Мы дрались против «Тигров». «Главное – выбить у них танки!» - стр. 23
Несколько дней мы держали свой рубеж. Однажды после отбитой атаки я заснул ночью в своей ячейке, не ужиная. Не знаю, отчего я проснулся, но, когда я увидел над собой несколько чужих человек, меня охватил ужас. Попался немцам или власовцам! Начал шарить в темноте, пытаясь найти оружие, но под рукой его не было. Но, слава богу, командир представился. Оказалось, это пришла смена – люди из подразделений 89-й дивизии. Он попросил обрисовать обстановку, что и как. Я все рассказал и показал тот рубеж, который мы занимали. Мне сказали:
– Строй своих и веди их вниз, в овраг. Там тебе скажут, куда идти.
Попросили меня оставить противотанковое ружье и пулемет. Я сказал, что патроны к ним почти закончились, но у них были свои, а вот оружия не хватало. Сначала я узнал, смогу ли отчитаться за оружие. Они успокоили, и мы отправились в тыл на перевооружение и отдых.
После летних боев 1943 года 1-й батальон 92-й Гвардейской стрелковой дивизии, 280-го Гвардейского стрелкового полка, в котором я служил, пополнили. В мой взвод, который в батальоне, видать, из-за моего норова, называли «дикая ПТО», пришли ребята из Барнаульского пехотного училища. С собой они принесли новую песню: «Я по свету немало хаживал…», которая нам очень понравилась. Когда полк в сентябре совершал марш от Харькова к Днепру, в первую же ночь мы ее запели. Мы шли и пели, а вернее орали. Что с нас взять? – молодые же были. К тому же мы чувствовали, что у нас здорово получается. Когда песня кончалась, мы запевали ее вновь, и буквально через двадцать минут наш взвод окружила толпа солдат. Народ все подходил, выравнивал свой шаг вровень с нашим и слушал песню, пока не вмешались командиры и не отправили всех в свои подразделения, установив, по сколько человек и в какое время могут идти с нами и петь. Вскоре песню перенял весь полк.

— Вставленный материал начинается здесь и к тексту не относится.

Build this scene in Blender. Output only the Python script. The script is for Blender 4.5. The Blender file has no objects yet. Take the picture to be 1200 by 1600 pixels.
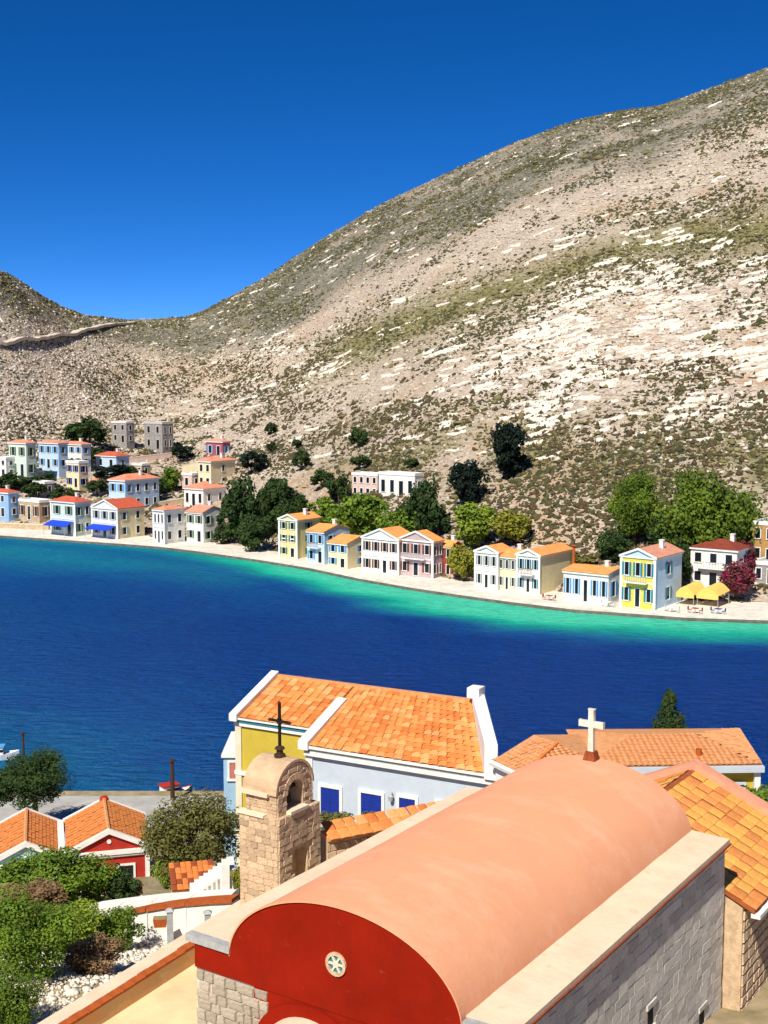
import bpy, bmesh, math, random
import numpy as np
from mathutils import Vector, Matrix
R = math.radians
random.seed(7)
scn = bpy.context.scene
C = scn.collection

# ------------------------------------------------------------------ camera, sky, sun, exposure
FPX, CAMH = 2000.0, 34.0
PITCH = math.atan(205 / 2000)
cd = bpy.data.cameras.new('camera'); cam = bpy.data.objects.new('camera', cd); C.objects.link(cam)
cam.location = (0, 0, CAMH); cam.rotation_euler = (math.pi / 2 - PITCH, 0, 0)
cd.sensor_fit = 'HORIZONTAL'; cd.sensor_width = 36; cd.lens = 36 * FPX / 1200
cd.clip_start = 0.5; cd.clip_end = 6000
scn.camera = cam
SUN_AZ, SUN_EL = math.atan2(-0.43, -0.90), R(47)
w = bpy.data.worlds.new('World'); scn.world = w; w.use_nodes = True
nt = w.node_tree; nt.nodes.clear()
sky = nt.nodes.new('ShaderNodeTexSky'); sky.sky_type = 'NISHITA'; sky.sun_disc = False
sky.sun_elevation = SUN_EL; sky.sun_rotation = SUN_AZ
sky.altitude = 1500; sky.air_density = 0.35; sky.dust_density = 0.0; sky.ozone_density = 6.0
hs = nt.nodes.new('ShaderNodeHueSaturation'); hs.inputs['Saturation'].default_value = 1.24; hs.inputs['Hue'].default_value = .505
hs.inputs['Value'].default_value = 1.0
bg = nt.nodes.new('ShaderNodeBackground'); bg.inputs['Strength'].default_value = 0.092
wo = nt.nodes.new('ShaderNodeOutputWorld')
nt.links.new(sky.outputs[0], hs.inputs['Color']); nt.links.new(hs.outputs[0], bg.inputs['Color'])
nt.links.new(bg.outputs[0], wo.inputs['Surface'])
sd = bpy.data.lights.new('sun', 'SUN'); sd.energy = 3.7; sd.angle = R(0.5); sd.color = (1.0, 0.93, 0.80)
so = bpy.data.objects.new('sun', sd); C.objects.link(so)
sdir = Vector((math.sin(SUN_AZ) * math.cos(SUN_EL), math.cos(SUN_AZ) * math.cos(SUN_EL), math.sin(SUN_EL)))
so.rotation_euler = (-sdir).to_track_quat('-Z', 'Y').to_euler(); so.location = (-40, 20, 90)
vs = scn.view_settings; vs.view_transform = 'Standard'; vs.look = 'None'; vs.exposure = 0.74; vs.gamma = 1
vs.use_curve_mapping = False
scn.cycles.max_bounces = 5

# ------------------------------------------------------------------ helpers
cp, sp = math.cos(PITCH), math.sin(PITCH)
def ray(px, py):
    u = (px - 600) / FPX; v = (800 - py) / FPX
    return Vector((u, cp + v * sp, -sp + v * cp))
def at(px, py, Y):                      # the point seen at a photo pixel, at a distance Y
    d = ray(px, py); t = Y / d.y
    return Vector((d.x * t, Y, CAMH + d.z * t))
def atz(px, py, z):                     # the point seen at a photo pixel, at height z
    d = ray(px, py); t = (z - CAMH) / d.z
    return Vector((d.x * t, d.y * t, z))
def tag(o, label=None, cat=None, group=None, kind=None):
    if label: o['label'] = label
    if cat: o['category'] = cat
    if group: o['group'] = group
    if kind: o['kind'] = kind
    return o
def empty(name, loc, rz=0, label=None, cat=None, group=None):
    o = bpy.data.objects.new(name, None); C.objects.link(o); o.location = loc; o.rotation_euler = (0, 0, rz)
    o.empty_display_size = 0.3
    return tag(o, label, cat, group)
def link(name, data, parent=None, mat=None):
    o = bpy.data.objects.new(name, data); C.objects.link(o)
    if parent: o.parent = parent
    if mat is not None and not data.materials: data.materials.append(mat)
    return o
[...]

Почему я командовал взводом, не будучи офицером? Потому что я отказывался, я не хотел быть офицером. Я лежал в госпитале и видел такую картину. Раненого солдата или сержанта выписывают домой на шесть месяцев с перекомиссией. Он едет к себе домой, через шесть месяцев он должен прийти на комиссию, а там, может, его отправят в армию. Во-первых, он это время живет дома. Во-вторых, он может пойти на работу и получить бронь. А офицер в военкомат и в ОПРОС или еще куда-то в «пожарную команду». Офицеров домой не отпускали. Я что, храбрее других, что ли? Я тоже хотел, в случае ранения, уехать домой.

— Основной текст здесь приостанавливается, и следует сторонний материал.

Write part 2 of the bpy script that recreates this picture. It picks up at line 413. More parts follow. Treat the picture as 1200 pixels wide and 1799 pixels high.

Марш к Днепру был очень тяжелым. Он начинался вечером, как только немного смеркалось, и продолжался до рассвета, а то и до середины дня. За ночь мы в своих ботинках с обмотками проходили по 40 километров. Мы шли по дороге, разбитой нашими ногами и конными повозками в мельчайшую пыль, оседавшую на одежде, мешавшую дышать. Через несколько дней пошли дожди, превратившие эту пыль в непролазную грязь, каждый шаг по которой давался с огромным трудом. На промокших, выбивающихся из сил лошадей и людей жалко было смотреть. Вскоре мы не только перестали петь, но нам запретили курить и громко разговаривать. Так мы и шли молча, только бряцали котелки и оружие. Кто-то в рукав курил самокрутку, на него шикали, ругались, что он демаскирует колонну. Грязь налипала на повозки, образуя огромные комья возле ступиц колес. Солдаты согнулись под тяжестью мокрых шинелей и амуниции. Я не представляю, как расчеты станковых пулеметов или 82-мм минометов могли нести не только личное оружие и вещи, но и тяжеленные плиты или стволы минометов, станки и тела пулеметов по этой грязи! Впрочем, и у нас, артиллеристов, даже мысли не возникало облегчить свою ношу и положить карабин или вещмешок на передок или станины орудий – лошадей было жалко. Я, помню, шел за орудием, сцепив пальцы рук над обрезом ствола орудия и положив на них подбородок, спал на ходу. Некоторые, уснув, сбивались с дороги и падали в придорожные кюветы. Упадет такой воин, вскочит и начинает метаться от страха, не понимая, что произошло, где его подразделение.